Jeroboam the Second was the king of Israel. He died a natural death. His son was assassinated. The house of Jeroboam did feel the sword because Assyria came down and the dynasty was wiped out and the nation was wiped out just as God said.
Well, Amos has been wrestling with the Lord. He's been praying. He's been interceding. He has a burden for the people. He does not quit his ministry, however, even though he knows judgment is coming, even though he knows the Assyrian army is on the way, Amos doesn't give up. He goes to Bethel and continues to preach the word of God.
Now in Amos 7:10-17, the prophet has a second struggle, not struggling with God, but struggling with man. In particular, Amaziah, the priest of Bethel. Now keep in mind that Bethel was the king's private chapel. This is where Jeroboam the Second had his worship take place. And he went down there and everybody went with him in the court.
It was a popular thing to be religious in that day. People were saying, "Isn't it wonderful? We're going through a revival." It was not a revival. There was no evidence of revival. It was just a lot of external religion. I fear we have much of that today.
You find four messages in Amos 7:10-17. First, the priest sends a message to the king in Amos 7:10-11. Then the priest gives a message to the prophet in Amos 7:12-13. Then the prophet gives a message to the priest in Amos 7:14-16, and then the Lord gives a message to the priest in Amos 7:17. Now when you look at these four messages, you get the impression that we had better pay attention to the word of God.
There is a vast difference between practicing religion and walking with the Lord. In fact, when you read history, you just discover that many people who truly walked with the Lord were rejected by those who were religious.
Certainly this was true of the prophets.

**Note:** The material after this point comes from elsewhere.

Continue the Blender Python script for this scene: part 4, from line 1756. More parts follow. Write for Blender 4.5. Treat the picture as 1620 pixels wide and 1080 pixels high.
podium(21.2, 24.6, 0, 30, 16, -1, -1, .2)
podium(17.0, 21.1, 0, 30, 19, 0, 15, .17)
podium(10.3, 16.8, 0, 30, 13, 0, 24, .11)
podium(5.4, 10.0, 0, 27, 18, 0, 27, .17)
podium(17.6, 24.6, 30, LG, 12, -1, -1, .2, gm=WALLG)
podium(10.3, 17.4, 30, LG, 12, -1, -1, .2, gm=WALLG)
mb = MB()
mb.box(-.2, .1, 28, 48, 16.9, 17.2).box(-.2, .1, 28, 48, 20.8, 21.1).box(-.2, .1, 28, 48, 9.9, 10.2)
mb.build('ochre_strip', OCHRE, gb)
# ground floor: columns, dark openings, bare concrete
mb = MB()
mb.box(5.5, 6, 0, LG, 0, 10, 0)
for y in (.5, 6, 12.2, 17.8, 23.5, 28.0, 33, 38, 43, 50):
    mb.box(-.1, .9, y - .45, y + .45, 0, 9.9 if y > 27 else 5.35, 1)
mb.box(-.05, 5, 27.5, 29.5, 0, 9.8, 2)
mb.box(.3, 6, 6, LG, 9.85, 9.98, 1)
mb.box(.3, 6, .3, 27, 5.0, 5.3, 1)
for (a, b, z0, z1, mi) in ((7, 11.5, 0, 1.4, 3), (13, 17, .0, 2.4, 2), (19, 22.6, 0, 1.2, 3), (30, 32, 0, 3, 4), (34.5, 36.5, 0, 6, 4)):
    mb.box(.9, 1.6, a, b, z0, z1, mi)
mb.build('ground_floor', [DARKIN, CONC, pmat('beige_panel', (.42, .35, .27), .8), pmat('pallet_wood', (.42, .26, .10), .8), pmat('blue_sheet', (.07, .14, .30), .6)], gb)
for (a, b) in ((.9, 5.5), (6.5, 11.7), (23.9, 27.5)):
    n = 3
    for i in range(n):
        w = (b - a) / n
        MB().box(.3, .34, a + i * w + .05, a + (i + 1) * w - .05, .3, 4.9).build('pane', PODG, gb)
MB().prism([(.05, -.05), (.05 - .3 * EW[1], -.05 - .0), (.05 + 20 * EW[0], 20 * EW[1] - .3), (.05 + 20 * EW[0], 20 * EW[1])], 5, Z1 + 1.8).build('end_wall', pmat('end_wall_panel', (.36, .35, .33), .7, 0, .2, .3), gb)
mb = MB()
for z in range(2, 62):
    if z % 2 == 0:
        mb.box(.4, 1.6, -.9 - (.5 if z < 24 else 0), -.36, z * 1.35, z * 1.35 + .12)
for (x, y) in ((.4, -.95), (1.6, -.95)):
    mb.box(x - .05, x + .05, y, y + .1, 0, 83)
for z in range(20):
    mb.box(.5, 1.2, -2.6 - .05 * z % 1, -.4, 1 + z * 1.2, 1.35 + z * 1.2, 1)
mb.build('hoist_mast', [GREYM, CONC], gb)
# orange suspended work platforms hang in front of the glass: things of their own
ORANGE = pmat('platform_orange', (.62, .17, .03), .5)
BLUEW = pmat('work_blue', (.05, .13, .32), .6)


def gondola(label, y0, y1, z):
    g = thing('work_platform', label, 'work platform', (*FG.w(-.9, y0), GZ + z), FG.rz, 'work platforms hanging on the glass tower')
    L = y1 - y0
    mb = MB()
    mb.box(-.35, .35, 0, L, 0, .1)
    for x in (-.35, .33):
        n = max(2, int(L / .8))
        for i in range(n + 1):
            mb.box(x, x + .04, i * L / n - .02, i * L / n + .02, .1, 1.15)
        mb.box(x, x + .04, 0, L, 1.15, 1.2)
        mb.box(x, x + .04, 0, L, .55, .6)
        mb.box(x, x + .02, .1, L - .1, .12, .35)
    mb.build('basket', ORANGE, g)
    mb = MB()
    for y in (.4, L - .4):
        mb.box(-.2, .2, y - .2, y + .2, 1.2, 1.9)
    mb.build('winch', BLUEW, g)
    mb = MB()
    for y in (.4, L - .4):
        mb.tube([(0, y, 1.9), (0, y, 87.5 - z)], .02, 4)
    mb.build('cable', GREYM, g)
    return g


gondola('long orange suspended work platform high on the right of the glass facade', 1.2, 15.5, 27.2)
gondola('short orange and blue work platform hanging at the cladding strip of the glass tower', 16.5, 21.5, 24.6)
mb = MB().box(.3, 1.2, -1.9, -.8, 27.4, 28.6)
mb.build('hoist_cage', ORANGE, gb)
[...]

Isaiah, Jeremiah were persecuted by their own people. Amos here is persecuted by the priest who states that he is the servant of God. After all, he had a priestly function to perform and he was a man who was highly esteemed.
When you read church history, you find that John Wesley was not allowed to preach in the very church that his father had pastored. Wesley was turned away from churches where he should have been allowed to preach the word of God.
This was true of Whitfield and of D. L. Moody. People laughed at Moody. And yet God used these people. God used him in a mighty way. And today we need more people like Amos. Amos didn't have the training and the background of Amaziah, but Amos was a man of God and God used him to declare the word of God.
Amos 7:10-11, the priest's message to the king. Then Amaziah the priest of Bethel, sent to Jeroboam, king of Israel saying, "Amos has conspired against you in the midst of the house of Israel. The land is not able to bear all his words. For thus Amos has said, Jeroboam shall die by the sword, and Israel shall surely be led away captive from their own land."
Now, this priest did not feel an obligation to turn to God. He should have turned to God after he heard the word that Amos preached. I don't doubt that Amos had gone right up to the chapel there in Bethel and he'd stood up in the service and said, "Thus the Lord God showed me." He talked about the locust and he talked about the fire and he talked about the vision he had of God and the plumb line. And at that point, Amaziah the priest couldn't take it. And so he sent a message to the king.
And he should have sent a message to the Lord. He should have fallen on his face before God and said, "Oh God, I'm a sinful man. I have been leading these people astray. I have been using religion just as a means to make money. I've been catering to the king. I have been a part of a civil religion that is beautiful on the outside, but ugly on the inside. I have done nothing about stopping the sin that is going on in my nation. Oh God, forgive me."
But that is not the message that Amaziah sent to God. Instead, he sent a message to the king. He would much rather be on good terms with the politicians than with God.